Some of the figures I’ve chosen were confirmed queer Christians like Bayard Rustin, some of them are believed to have been queer like Julian of Norwich and others are figures from the Bible who embody queer theology. It is, in part, a lens of the disruptive inbreaking of God as the vehicle for justice and love – often written by queer authors – that seeks to challenge harmful norms for the benefit of the marginalized. Until this week these young people didn’t even know queer theology existed, and you should have seen their eyes when I told them. Wonder, joy, relief and happiness swept through them like a soft wind. I’m sure there’s a word for it in another language, but in English, it just comes out as “holy” again.

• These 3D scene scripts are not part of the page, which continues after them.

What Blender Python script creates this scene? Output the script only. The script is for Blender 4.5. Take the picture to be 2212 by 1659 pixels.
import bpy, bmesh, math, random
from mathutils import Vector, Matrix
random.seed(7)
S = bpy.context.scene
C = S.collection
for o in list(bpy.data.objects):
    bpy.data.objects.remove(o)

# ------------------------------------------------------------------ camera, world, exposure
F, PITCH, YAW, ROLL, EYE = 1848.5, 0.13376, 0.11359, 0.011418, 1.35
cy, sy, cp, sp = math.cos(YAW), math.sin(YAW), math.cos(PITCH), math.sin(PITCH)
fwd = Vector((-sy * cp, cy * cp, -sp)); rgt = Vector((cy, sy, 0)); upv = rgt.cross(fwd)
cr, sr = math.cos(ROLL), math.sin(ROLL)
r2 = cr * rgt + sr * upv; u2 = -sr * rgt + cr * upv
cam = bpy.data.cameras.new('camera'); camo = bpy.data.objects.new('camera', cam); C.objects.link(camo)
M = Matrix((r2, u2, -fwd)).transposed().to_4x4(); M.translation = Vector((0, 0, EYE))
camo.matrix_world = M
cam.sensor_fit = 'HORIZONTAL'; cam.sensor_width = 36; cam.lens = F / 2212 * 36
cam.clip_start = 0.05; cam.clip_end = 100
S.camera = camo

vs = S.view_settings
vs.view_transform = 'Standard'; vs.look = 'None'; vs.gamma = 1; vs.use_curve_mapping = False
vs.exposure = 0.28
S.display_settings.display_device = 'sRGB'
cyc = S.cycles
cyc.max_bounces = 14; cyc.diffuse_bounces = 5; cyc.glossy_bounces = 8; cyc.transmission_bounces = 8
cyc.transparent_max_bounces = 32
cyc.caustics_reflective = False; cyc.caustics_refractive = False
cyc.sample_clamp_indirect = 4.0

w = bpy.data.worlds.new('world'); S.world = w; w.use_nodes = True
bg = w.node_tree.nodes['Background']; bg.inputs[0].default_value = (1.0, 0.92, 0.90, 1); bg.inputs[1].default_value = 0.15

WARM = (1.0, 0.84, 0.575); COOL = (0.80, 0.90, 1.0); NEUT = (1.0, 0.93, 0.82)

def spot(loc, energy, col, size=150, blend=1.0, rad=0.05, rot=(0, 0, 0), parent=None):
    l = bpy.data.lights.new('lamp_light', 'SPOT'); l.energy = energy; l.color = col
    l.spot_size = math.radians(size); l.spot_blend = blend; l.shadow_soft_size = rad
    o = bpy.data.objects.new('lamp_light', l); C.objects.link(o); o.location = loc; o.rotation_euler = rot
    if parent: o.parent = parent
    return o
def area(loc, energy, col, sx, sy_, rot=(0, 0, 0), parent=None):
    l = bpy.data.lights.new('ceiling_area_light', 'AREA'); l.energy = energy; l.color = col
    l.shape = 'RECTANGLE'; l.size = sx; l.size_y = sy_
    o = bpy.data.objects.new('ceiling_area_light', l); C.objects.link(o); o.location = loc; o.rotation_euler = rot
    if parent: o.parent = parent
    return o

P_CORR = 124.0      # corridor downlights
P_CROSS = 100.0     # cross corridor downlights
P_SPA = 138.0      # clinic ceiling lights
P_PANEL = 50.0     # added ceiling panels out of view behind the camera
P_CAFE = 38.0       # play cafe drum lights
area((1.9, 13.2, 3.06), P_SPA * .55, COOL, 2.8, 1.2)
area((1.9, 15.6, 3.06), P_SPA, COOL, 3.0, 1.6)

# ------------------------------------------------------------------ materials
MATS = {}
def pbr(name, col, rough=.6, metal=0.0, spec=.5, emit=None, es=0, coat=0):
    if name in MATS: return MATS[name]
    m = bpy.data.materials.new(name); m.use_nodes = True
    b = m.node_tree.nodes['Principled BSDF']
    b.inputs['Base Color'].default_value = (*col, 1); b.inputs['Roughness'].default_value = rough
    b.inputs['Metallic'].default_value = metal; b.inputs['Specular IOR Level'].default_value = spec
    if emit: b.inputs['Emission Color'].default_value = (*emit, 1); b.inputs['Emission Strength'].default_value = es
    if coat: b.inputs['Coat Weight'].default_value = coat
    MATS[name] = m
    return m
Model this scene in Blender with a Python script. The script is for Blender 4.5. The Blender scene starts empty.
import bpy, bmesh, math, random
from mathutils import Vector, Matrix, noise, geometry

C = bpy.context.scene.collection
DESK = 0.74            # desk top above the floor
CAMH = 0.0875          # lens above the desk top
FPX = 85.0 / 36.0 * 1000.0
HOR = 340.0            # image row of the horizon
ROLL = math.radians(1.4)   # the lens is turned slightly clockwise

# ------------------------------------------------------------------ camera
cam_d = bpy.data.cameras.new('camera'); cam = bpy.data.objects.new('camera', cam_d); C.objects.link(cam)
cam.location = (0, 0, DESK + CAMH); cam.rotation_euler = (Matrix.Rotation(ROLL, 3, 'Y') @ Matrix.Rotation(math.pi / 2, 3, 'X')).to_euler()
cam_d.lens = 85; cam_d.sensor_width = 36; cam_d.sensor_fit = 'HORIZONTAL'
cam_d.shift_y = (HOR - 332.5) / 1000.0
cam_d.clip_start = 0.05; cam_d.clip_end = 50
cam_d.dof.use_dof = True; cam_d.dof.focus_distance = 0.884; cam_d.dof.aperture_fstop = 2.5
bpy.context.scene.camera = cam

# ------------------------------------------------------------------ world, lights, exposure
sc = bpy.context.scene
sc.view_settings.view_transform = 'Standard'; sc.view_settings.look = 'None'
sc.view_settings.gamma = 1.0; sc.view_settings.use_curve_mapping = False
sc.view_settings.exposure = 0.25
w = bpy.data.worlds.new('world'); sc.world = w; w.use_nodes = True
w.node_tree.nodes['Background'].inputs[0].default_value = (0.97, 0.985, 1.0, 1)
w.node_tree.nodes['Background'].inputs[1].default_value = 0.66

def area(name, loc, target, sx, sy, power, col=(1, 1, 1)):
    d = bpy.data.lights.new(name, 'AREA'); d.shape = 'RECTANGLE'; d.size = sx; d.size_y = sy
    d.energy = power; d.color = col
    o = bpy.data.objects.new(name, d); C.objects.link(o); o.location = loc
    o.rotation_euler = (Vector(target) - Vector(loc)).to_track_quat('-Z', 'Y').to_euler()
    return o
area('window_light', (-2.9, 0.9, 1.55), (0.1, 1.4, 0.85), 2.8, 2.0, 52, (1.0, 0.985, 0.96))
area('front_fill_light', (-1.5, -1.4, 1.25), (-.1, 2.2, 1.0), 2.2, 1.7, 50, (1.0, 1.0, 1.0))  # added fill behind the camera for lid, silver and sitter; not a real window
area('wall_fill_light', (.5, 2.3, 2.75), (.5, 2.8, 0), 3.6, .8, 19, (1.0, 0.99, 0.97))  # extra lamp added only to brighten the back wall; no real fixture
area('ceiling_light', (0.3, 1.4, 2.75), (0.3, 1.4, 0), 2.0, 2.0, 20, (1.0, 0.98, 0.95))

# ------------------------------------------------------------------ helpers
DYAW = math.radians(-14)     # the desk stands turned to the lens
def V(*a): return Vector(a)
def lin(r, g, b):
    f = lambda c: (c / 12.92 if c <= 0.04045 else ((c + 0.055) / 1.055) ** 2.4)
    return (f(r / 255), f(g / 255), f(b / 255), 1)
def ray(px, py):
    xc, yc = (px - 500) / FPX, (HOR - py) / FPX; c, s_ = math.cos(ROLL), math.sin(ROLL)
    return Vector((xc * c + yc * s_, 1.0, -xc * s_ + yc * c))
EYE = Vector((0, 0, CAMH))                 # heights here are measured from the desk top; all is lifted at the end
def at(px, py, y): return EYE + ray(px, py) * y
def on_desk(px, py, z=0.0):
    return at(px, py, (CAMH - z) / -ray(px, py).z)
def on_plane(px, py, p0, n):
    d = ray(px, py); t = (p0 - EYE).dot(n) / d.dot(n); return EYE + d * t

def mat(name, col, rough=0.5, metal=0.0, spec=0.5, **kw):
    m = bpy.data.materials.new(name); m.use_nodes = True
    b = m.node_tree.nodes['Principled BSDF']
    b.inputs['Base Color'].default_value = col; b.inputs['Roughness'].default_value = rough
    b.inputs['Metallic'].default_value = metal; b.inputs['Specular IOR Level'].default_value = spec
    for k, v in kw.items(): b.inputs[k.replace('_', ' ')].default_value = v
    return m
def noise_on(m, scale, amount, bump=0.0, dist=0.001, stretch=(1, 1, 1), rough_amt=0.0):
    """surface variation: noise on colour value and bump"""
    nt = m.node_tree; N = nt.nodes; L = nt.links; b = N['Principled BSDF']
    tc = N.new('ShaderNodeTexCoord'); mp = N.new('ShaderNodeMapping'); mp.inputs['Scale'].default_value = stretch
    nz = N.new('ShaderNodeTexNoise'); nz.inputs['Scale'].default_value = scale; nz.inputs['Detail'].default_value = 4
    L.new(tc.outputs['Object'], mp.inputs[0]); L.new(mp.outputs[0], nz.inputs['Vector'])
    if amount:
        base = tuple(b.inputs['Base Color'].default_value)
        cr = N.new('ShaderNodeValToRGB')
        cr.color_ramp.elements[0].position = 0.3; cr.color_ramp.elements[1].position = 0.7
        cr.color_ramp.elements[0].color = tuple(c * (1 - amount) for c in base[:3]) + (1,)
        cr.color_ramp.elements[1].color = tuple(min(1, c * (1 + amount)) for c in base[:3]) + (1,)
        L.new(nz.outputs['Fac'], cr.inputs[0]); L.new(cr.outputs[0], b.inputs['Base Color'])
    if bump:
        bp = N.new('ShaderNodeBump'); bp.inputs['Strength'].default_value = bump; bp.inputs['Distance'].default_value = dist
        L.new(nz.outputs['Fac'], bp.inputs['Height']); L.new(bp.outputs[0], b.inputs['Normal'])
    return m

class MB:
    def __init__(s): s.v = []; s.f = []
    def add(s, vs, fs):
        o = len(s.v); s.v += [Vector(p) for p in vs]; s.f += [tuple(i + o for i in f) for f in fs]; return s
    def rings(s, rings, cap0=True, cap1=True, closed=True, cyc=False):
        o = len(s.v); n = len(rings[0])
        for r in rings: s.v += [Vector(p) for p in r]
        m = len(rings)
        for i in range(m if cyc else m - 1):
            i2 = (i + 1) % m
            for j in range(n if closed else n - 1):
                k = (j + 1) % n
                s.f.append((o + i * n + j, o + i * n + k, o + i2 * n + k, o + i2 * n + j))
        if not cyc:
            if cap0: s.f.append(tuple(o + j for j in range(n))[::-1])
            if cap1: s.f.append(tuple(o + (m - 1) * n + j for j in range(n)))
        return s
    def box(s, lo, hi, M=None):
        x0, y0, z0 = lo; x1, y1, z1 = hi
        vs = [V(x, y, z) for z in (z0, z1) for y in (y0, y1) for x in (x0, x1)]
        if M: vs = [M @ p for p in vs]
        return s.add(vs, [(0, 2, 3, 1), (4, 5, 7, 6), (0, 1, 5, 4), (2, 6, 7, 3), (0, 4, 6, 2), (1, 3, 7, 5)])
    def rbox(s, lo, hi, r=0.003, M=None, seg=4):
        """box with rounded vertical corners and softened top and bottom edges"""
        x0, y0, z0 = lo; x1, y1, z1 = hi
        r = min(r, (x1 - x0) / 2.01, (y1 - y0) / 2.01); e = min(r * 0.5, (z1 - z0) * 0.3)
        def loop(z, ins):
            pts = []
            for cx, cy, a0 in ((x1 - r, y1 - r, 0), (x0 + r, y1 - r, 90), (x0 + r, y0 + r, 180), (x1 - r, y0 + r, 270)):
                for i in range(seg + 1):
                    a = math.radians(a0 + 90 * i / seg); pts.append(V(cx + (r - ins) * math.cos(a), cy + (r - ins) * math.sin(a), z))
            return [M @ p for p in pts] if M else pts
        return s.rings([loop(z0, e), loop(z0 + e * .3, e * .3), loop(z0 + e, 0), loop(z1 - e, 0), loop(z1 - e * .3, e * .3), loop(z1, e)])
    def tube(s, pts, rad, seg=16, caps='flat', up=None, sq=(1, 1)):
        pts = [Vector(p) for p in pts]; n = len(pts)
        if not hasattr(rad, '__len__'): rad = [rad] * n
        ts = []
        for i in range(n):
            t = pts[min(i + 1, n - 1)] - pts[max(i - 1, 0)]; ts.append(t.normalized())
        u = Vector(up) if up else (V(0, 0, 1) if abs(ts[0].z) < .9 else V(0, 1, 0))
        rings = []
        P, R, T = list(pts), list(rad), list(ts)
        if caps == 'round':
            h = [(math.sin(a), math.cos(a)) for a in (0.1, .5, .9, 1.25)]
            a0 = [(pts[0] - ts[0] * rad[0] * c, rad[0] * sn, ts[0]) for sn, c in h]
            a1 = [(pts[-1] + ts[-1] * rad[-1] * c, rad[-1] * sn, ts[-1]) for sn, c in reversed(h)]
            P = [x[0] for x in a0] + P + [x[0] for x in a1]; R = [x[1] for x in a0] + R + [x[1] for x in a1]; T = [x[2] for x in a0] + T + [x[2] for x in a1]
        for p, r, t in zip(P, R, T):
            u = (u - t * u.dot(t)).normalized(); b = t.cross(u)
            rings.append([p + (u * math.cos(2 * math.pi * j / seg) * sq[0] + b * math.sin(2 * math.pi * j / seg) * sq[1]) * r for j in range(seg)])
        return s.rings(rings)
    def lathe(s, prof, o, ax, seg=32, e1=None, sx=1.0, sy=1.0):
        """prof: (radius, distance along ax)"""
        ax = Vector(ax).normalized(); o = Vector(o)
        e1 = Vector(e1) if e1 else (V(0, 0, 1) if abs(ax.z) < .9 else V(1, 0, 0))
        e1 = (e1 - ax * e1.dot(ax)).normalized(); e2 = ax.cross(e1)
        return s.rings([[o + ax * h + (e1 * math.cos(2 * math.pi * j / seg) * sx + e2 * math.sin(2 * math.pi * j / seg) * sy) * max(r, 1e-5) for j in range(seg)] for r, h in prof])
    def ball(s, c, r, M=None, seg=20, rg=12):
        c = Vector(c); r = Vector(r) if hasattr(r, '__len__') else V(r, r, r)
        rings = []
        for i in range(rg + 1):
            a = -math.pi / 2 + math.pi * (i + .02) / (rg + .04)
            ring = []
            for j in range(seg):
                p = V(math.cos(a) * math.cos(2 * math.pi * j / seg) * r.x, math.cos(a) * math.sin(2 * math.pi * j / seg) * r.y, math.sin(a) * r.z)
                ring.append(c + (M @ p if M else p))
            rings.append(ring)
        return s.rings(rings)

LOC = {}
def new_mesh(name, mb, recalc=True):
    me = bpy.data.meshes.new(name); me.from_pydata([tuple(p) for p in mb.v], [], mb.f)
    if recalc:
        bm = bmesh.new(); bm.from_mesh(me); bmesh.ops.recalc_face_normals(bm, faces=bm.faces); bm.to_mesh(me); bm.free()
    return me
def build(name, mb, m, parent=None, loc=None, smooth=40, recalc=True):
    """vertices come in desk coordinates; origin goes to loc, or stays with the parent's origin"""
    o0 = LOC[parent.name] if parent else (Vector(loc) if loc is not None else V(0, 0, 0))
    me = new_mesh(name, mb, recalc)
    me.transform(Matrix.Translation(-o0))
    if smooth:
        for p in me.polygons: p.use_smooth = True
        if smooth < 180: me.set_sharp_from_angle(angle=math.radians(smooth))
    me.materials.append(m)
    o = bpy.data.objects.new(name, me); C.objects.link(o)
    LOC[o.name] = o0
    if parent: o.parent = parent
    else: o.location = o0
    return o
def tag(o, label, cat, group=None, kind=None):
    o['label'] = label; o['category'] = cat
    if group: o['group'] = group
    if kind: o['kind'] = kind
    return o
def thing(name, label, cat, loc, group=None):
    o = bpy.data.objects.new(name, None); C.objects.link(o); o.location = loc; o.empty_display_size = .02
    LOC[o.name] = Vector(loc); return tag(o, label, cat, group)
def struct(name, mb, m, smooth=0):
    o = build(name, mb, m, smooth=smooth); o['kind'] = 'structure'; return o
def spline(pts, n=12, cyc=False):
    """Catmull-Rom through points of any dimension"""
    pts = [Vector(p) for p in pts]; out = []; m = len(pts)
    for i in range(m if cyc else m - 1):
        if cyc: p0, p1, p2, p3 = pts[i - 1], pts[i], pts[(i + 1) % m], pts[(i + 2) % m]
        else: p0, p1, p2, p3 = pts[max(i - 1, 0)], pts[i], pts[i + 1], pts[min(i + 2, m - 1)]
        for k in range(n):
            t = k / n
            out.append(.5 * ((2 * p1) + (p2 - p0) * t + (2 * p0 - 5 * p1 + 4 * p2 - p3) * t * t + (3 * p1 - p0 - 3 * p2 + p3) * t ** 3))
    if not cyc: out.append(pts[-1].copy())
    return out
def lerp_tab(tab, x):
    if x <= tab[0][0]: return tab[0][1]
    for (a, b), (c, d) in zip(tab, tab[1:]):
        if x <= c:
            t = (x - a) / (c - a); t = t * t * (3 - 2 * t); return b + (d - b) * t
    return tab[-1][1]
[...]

In one way or another, each of these young people circled around me has been told by the church the way they were created by God is tolerable at best and damning at worst. Often, this is repeated and prolonged over many years throughout their development. They don’t know that within Christendom there are whole churches out there trying to find them. I work for a church plant in Pittsburgh called Commonwealth of Oakland, and in our fellowship, this theology is woven into the fabric of who we are.

We regularly encounter college students in our neighborhood who are in the same position as these students and, unfortunately, even worse. The abuse aside, they don’t know they have a history within the church that centers and celebrates them. They don’t know that the mother Mary is one of our beloved saints, or that she sang of her child turning the world’s cruelty and injustice on its head. They don’t know that the queer identity shows itself like a flame in the night throughout the great story of the church. Now, with the help of an illustration by Ben Wildflowers, the students sitting around me do. Now, no one can tell them they don’t belong here. When we write a curriculum that not only includes people but centers them, they can’t be pushed into the margins again. When you’re taught you have a history, you can’t be erased.

At the end of class, I let each student pick out a small stone angel, symbolic of Rustin’s “angelic troublemakers.” They write on these angels which of his four burdens of queer and other marginalized communities (fear, self-hate, self-denial and political engagement) they work to address before we break for free time and their next workshop. As we part ways, I’m already looking forward to tomorrow.